6 février > Poésie Chine

Le 8 octobre 2010, le prix Nobel de la paix était décerné à Liu Xiaobo. Infatigable défenseur des droits de l’homme, dans l’un des pays du monde où ils sont le plus bafoués, M. Liu n’a jamais pu venir chercher son prix : depuis 1989, il vit soit en prison, soit en camp de rééducation, soit chez lui, à Pékin, mais en résidence surveillée. Né en 1955, universitaire, écrivain, intellectuel critique, c’est l’une des pires bêtes noires du régime communiste chinois.

La vie de Liu Xiaobo a basculé le 4 juin 1989, place Tian’anmen, où il fit partie du dernier carré d’irréductibles à avoir tenté de résister face aux chars de l’Armée populaire de libération. On sait ce qu’il en advint : d’abord des massacres, puis une répression impitoyable des opposants, notamment dans les milieux intellectuels, suivie d’une reprise en main idéologique. En dépit de périodes de relative accalmie, les artistes et les écrivains sont toujours dans le collimateur. Ai Weiwei en sait quelque chose, Liu Xiaobo aussi - saisie des biens, filature, écoutes téléphoniques, espionnage de ses courriels, arrestations, internement dans des camps, prison… -, mais il n’a jamais renoncé depuis vingt-cinq ans. « Je suis devenu un rocher dur/Qui face à n’importe quel coup de fouet de la politique de terreur/Reste ferme et glacial/Perpétuellement insensible », écrivait-il dans son «Elégie du 4 juin 2004 ».
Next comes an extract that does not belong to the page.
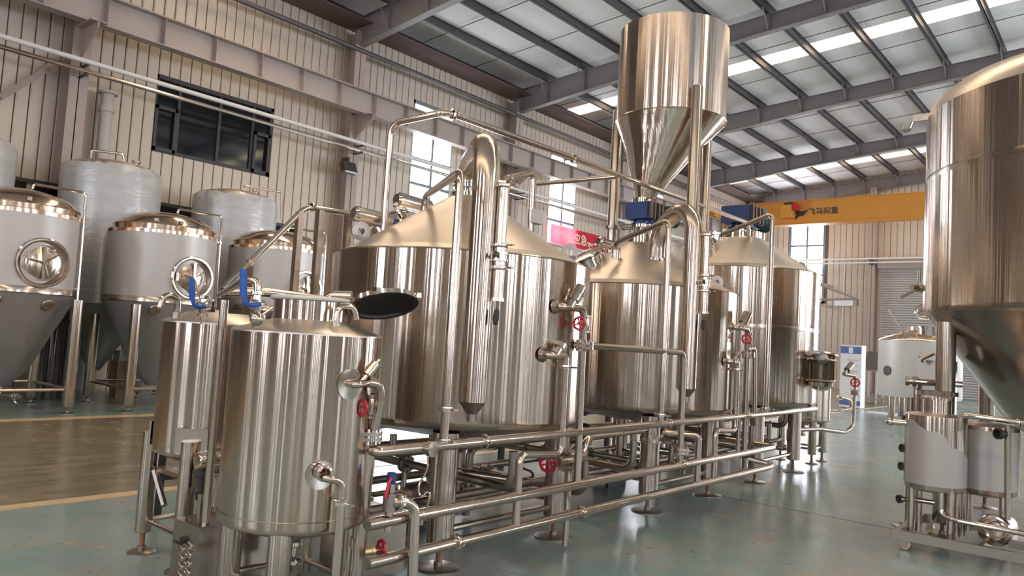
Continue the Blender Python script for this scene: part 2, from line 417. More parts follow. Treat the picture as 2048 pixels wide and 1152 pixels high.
wn = [0]
def window(axis, pos, out, a0, a1, z0, z1, cols, rows, mat='pane', fm='frame', bw=.05):
    wn[0] += 1
    def P(a, d, z): return (a, pos+out*d, z) if axis == 'x' else (pos+out*d, a, z)
    r = bpy.data.objects.new('window_%d' % wn[0], None); C.objects.link(r); r['kind'] = 'structure'
    r.location = P((a0+a1)/2, 0, z0)
    fr = MB()
    for lo, hi in ((P(a0, -.02, z0), P(a1, .1, z0+bw*1.3)), (P(a0, -.02, z1-bw*1.3), P(a1, .1, z1)), (P(a0, -.02, z0), P(a0+bw*1.3, .1, z1)), (P(a1-bw*1.3, -.02, z0), P(a1, .1, z1))): fr.bb(lo, hi)
    build('window_frame', fr, M[fm], r, smooth=False)
    for c in cols:
        a = a0+(a1-a0)*c; build('mullion', MB().bb(P(a-bw/2, 0, z0), P(a+bw/2, .08, z1)), M[fm], r, smooth=False)
    for q in rows:
        z = z0+(z1-z0)*q; build('transom', MB().bb(P(a0, .005, z-bw/2), P(a1, .07, z+bw/2)), M[fm], r, smooth=False)
    ca = [0]+list(cols)+[1]; ra = [0]+list(rows)+[1]
    for c0, c1 in zip(ca, ca[1:]):
        for r0, r1 in zip(ra, ra[1:]):
            build('pane', MB().bb(P(a0+(a1-a0)*c0, .045, z0+(z1-z0)*r0), P(a0+(a1-a0)*c1, .053, z0+(z1-z0)*r1)), M[mat], r, smooth=False)
    return r
M['wframe'] = plain('grey_window_frame', (.22, .24, .26), .4, .3)
for a, b in LEFT_WIN: window('x', WL, 1, a, b, WIN_Z0, WIN_Z1, [.52], [.28, .5, .74], fm='wframe', bw=.09)
for a, b in END_WIN: window('y', XE, 1, a, b, 6.4 if a < 0 else 4.4, 9.4, [.5], [.3, .62], fm='wframe', bw=.1)
for a, b in ADDED_RIGHT_WIN: window('x', YR, -1, a, b, 2, 8, [.33, .66], [.5], fm='wframe', bw=.08)
for a, b in ADDED_BACK_WIN: window('y', XB, -1, a, b, 2, 8, [.5], [.5], fm='wframe', bw=.08)
# dark office window with casements
ow = window('x', WL, 1, DW[0], DW[1], DW[2], DW[3], [.2, .53, .82], [], mat='darkpane', fm='frame', bw=.07)
for c0, c1 in ((.02, .19), (.83, .98)):
    a0 = DW[0]+(DW[1]-DW[0])*c0; a1 = DW[0]+(DW[1]-DW[0])*c1; mb = MB()
    for lo, hi in (((a0, 1.0), (a1, 1.08)), ((a0, 5.4-5.36), (a1, .12)), ((a0, .04), (a0+.07, 1.08)), ((a1-.07, .04), (a1, 1.08))):
        mb.bb((lo[0], WL-.05, DW[2]+lo[1]), (hi[0], WL+.02, DW[2]+hi[1]))
    build('casement', mb, M['frame'], ow, smooth=False)
build('dark_room_sheet', MB().bb((DW[0], WL+.13, DW[2]), (DW[1], WL+.2, DW[3])), M['dark'], ow, smooth=False)  # dark sheet in place of the unlit room behind the glass
# low ribbon of dark glazing behind the fermenters
rb = bpy.data.objects.new('window_90', None); C.objects.link(rb); rb['kind'] = 'structure'; rb.location = (8, WL-.05, 3.4)
for x0 in (3.1, 5.2, 7.3, 9.4):
    build('pane', MB().bb((x0, WL-.07, 3.35), (x0+2.0, WL-.035, 4.15)), M['darkpane'], rb, smooth=False)
mb = MB(); mb.bb((3.0, WL-.09, 4.15), (11.6, WL-.03, 4.23)); mb.bb((3.0, WL-.09, 3.27), (11.6, WL-.03, 3.35))
build('window_frame', mb, M['frame'], rb, smooth=False)

# roller door in the end wall
dr = bpy.data.objects.new('door_1', None); C.objects.link(dr); dr['kind'] = 'structure'; dr.location = (XE, 7.8, 0)
sl = None
for k in range(52):
    z = .02+k*.12
    if sl is None:
        mb = MB().lathe([(.085, -2.4), (.085, 2.4)], (XE+.0, 7.8, z+.06), (0, 1, 0), 10, sweep=(R_(90-42), R_(90+222)))
        mb = MB()
        pr = [(0, 0), (-.03, .02), (-.045, .05), (-.04, .085), (-.015, .105), (0, .112)]
        vs = [(XE-.02+d, yy, z+h) for yy in (5.4, 10.2) for d, h in pr]; n = len(pr)
        mb.add(vs, [(i, i+1, i+1+n, i+n) for i in range(n-1)])
        sl = build('shutter_slat', mb, M['shutter'], dr); z0_ = z
    else:
        o = sl.copy(); C.objects.link(o); o.location = (0, 0, z-z0_)
build('shutter_backing', MB().bb((XE, 5.4, 0), (XE+.05, 10.2, 6.35)), M['shutter'], dr, smooth=False)
mb = MB(); mb.bb((XE-.14, 10.12, 0), (XE+.02, 10.3, 6.4)); mb.bb((XE-.14, 5.3, 0), (XE+.02, 5.48, 6.4)); build('guide_rail', mb, M['column'], dr, smooth=False)
build('shutter_hood', MB().bb((XE-.35, 5.3, 6.2), (XE, 10.3, 6.62)), M['column'], dr, smooth=False)

d2 = bpy.data.objects.new('added_door_2', None); C.objects.link(d2); d2['kind'] = 'structure'; d2.location = (XE, -4.7, 0)  # frame of the added door, out of view
mb = MB(); mb.bb((XE-.1, ADDED_DOOR[0]-.15, 0), (XE+.12, ADDED_DOOR[0], 5.7)); mb.bb((XE-.1, ADDED_DOOR[1], 0), (XE+.12, ADDED_DOOR[1]+.15, 5.7)); mb.bb((XE-.3, ADDED_DOOR[0]-.15, 5.6), (XE, ADDED_DOOR[1]+.15, 6.1)); build('door_frame', mb, M['column'], d2, smooth=False)
d3 = bpy.data.objects.new('door_3', None); C.objects.link(d3); d3['kind'] = 'structure'; d3.location = (16.3, WL, 0)
mb = MB(); mb.bb((DOOR3[0]-.12, WL-.06, 0), (DOOR3[0], WL+.12, 3.9)); mb.bb((DOOR3[1], WL-.06, 0), (DOOR3[1]+.12, WL+.12, 3.9)); mb.bb((DOOR3[0]-.12, WL-.06, 3.8), (DOOR3[1]+.12, WL+.12, 3.95)); build('door_frame', mb, M['column'], d3, smooth=False)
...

Car, chaque 4 juin depuis Tian’anmen, Liu Xiaobo écrit un long poème en hommage à ses jeunes camarades tombés sous les coups des soldats. Ceux qu’il appelle ses « âmes mortes », et dont il décrit le martyre, y revenant sans cesse. « Je suis survivant d’un désastre », dit-il. On relève, dans ses textes, nombre d’allusions à Auschwitz, ainsi qu’une grande ferveur chrétienne. « Même si elle n’a jamais lu la Bible/Dieu ne l’abandonnera pas », écrit-il à propos d’une femme debout face aux tanks. Déploration funèbre, exposé de sa situation personnelle, ses poèmes véhiculent aussi des critiques féroces des dirigeants du PCC, de la corruption, de « la décomposition du capitalisme » et de « l’agonie du communisme ». Avec, parfois, une timide note d’espoir : « un jour viendra »

Le présent recueil se clôt en 2009. Mais Liu Xiaobo, où qu’il se trouve, a forcément poursuivi son œuvre de mémoire. Pourra-t-on lire son «Elégie du 4 juin 2014 » ? J.-C. P.